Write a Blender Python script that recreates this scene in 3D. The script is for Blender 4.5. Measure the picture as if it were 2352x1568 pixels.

==

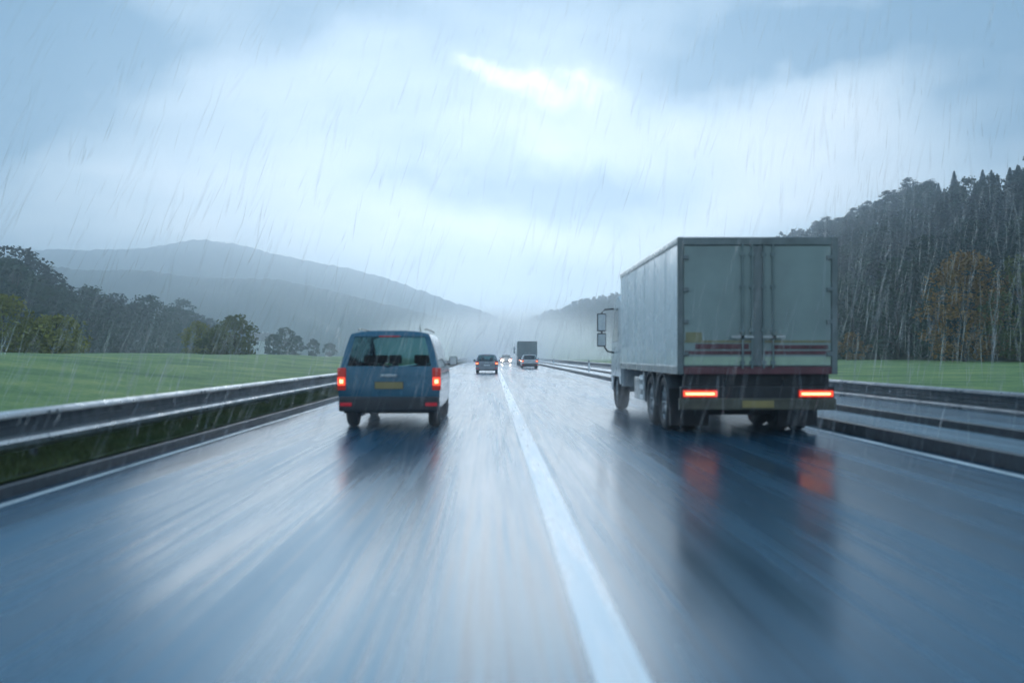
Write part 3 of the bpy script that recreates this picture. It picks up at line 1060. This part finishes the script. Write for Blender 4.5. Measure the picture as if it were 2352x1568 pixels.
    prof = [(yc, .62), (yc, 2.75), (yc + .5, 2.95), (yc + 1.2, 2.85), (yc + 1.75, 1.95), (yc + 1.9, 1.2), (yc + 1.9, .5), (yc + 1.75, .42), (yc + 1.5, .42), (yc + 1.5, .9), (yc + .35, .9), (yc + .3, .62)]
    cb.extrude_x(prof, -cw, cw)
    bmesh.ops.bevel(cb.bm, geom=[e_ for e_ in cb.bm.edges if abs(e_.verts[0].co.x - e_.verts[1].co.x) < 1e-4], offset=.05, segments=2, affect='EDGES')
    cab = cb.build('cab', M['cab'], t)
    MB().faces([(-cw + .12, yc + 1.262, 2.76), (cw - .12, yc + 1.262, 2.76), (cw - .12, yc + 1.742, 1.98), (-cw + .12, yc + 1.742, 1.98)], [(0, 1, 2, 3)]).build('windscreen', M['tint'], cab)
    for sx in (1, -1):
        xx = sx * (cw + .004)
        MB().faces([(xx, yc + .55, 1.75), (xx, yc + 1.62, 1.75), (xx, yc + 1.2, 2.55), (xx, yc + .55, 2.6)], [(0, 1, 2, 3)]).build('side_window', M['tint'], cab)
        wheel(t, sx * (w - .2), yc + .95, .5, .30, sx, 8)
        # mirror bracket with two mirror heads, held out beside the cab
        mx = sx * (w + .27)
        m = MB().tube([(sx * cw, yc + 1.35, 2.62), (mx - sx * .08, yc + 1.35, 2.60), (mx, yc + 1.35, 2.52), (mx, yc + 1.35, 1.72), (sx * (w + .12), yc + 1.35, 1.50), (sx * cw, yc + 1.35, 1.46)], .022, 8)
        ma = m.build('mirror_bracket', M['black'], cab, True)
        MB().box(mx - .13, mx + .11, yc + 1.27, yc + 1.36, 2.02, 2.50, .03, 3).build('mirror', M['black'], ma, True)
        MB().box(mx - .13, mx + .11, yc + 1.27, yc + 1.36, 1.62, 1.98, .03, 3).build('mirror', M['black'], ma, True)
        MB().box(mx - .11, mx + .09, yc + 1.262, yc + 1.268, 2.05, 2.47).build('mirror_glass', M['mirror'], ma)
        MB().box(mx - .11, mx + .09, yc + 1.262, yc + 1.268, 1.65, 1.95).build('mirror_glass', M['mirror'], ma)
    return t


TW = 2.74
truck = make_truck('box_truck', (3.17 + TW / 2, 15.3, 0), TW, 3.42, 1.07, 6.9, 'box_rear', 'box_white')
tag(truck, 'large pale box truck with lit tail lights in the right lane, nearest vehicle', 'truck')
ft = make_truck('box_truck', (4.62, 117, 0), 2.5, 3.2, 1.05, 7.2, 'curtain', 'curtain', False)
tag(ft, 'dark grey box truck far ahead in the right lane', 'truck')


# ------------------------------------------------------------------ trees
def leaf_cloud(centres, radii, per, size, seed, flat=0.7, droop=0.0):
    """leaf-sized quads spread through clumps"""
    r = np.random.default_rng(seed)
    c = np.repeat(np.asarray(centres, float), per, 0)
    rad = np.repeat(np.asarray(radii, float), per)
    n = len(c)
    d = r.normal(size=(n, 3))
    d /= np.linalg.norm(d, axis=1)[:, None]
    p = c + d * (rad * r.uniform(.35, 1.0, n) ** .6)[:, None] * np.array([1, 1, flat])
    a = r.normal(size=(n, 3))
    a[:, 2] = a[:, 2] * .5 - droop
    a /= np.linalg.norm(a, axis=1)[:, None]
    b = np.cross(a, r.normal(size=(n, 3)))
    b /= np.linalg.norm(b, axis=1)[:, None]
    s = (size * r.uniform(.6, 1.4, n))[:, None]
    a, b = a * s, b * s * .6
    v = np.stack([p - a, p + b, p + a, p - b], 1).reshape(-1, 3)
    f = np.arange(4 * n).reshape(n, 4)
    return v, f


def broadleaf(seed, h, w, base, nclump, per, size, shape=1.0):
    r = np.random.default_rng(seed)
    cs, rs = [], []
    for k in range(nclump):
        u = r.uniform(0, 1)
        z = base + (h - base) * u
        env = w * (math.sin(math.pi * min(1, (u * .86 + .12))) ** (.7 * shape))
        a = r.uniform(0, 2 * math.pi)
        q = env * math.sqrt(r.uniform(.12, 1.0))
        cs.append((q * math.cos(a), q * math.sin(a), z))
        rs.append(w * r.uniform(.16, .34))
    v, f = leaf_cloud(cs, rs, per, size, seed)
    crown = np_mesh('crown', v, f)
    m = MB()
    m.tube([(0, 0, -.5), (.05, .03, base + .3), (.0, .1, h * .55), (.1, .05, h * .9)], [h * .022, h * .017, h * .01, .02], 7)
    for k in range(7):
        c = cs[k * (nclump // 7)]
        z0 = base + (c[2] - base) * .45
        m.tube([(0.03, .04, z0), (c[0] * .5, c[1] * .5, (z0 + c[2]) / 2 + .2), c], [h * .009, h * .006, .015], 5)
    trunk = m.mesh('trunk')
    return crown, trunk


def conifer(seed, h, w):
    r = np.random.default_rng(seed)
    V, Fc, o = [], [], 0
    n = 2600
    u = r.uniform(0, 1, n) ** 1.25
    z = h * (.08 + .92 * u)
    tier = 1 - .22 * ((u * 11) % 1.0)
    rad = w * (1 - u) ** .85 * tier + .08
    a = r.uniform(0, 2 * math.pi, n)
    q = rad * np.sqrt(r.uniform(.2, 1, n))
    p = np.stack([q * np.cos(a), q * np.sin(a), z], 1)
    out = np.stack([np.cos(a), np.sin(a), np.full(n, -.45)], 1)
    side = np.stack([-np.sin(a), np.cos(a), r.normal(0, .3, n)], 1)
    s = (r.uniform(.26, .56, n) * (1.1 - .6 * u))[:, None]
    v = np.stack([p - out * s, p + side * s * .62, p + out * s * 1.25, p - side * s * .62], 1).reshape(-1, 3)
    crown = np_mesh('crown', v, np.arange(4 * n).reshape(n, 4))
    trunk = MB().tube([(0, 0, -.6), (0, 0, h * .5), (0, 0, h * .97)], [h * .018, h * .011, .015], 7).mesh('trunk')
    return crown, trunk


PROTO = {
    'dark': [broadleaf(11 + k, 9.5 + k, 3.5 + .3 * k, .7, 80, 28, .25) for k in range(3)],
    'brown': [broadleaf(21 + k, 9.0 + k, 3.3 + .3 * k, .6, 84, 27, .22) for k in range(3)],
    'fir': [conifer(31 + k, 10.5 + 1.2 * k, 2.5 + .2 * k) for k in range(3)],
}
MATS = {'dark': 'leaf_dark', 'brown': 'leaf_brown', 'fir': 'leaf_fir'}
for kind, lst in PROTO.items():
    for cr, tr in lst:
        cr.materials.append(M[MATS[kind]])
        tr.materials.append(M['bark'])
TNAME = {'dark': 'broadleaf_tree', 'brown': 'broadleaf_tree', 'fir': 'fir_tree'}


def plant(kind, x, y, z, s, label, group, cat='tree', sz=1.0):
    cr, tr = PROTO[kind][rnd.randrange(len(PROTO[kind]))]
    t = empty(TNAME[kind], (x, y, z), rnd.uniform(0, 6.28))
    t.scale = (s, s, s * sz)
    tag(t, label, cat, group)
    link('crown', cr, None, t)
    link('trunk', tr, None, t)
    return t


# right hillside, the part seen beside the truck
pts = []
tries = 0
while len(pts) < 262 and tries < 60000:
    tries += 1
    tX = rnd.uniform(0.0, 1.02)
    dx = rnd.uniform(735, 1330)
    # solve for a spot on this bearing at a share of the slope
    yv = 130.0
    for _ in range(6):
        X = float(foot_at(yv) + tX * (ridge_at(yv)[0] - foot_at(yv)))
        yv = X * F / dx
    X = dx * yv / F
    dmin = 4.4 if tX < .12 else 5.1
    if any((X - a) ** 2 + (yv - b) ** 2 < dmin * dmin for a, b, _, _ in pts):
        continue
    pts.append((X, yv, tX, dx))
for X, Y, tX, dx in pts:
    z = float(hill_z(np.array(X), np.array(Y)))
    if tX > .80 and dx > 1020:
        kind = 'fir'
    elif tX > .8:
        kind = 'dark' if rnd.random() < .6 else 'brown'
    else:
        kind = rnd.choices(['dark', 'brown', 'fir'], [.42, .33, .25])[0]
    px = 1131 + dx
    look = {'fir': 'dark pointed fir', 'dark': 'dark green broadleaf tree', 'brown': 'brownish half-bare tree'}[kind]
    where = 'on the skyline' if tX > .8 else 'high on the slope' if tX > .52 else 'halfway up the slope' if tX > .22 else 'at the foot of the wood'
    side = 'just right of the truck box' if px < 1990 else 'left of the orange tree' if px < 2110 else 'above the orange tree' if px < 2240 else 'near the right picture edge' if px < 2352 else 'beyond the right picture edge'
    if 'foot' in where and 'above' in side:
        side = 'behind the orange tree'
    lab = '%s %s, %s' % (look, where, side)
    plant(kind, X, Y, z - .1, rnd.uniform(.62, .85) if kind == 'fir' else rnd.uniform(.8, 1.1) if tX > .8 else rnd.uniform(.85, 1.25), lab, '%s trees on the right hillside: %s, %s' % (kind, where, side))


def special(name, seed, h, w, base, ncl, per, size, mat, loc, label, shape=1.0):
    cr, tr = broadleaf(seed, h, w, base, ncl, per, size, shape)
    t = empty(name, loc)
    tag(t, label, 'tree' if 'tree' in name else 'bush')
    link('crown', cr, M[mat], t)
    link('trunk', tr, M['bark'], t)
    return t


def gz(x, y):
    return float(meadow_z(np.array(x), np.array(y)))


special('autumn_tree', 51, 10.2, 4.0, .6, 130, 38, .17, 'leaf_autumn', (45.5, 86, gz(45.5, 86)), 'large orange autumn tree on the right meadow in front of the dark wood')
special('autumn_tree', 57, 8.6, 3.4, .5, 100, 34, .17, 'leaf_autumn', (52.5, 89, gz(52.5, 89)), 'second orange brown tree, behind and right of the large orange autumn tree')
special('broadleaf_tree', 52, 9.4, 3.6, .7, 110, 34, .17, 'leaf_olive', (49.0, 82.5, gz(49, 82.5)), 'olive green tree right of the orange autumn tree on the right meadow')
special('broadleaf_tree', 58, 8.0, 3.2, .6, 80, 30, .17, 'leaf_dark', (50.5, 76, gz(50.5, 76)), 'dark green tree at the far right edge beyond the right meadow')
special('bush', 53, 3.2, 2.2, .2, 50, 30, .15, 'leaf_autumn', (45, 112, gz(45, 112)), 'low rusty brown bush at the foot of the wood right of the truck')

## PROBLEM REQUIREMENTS
Which lines include "that"? Copy each of them out.

## FULL SOLUTION
Write a Blender Python script that recreates this scene in 3D. The script is for Blender 4.5. Measure the picture as if it were 2352x1568 pixels.
Write part 3 of the bpy script that recreates this picture. It picks up at line 1060. This part finishes the script. Write for Blender 4.5. Measure the picture as if it were 2352x1568 pixels.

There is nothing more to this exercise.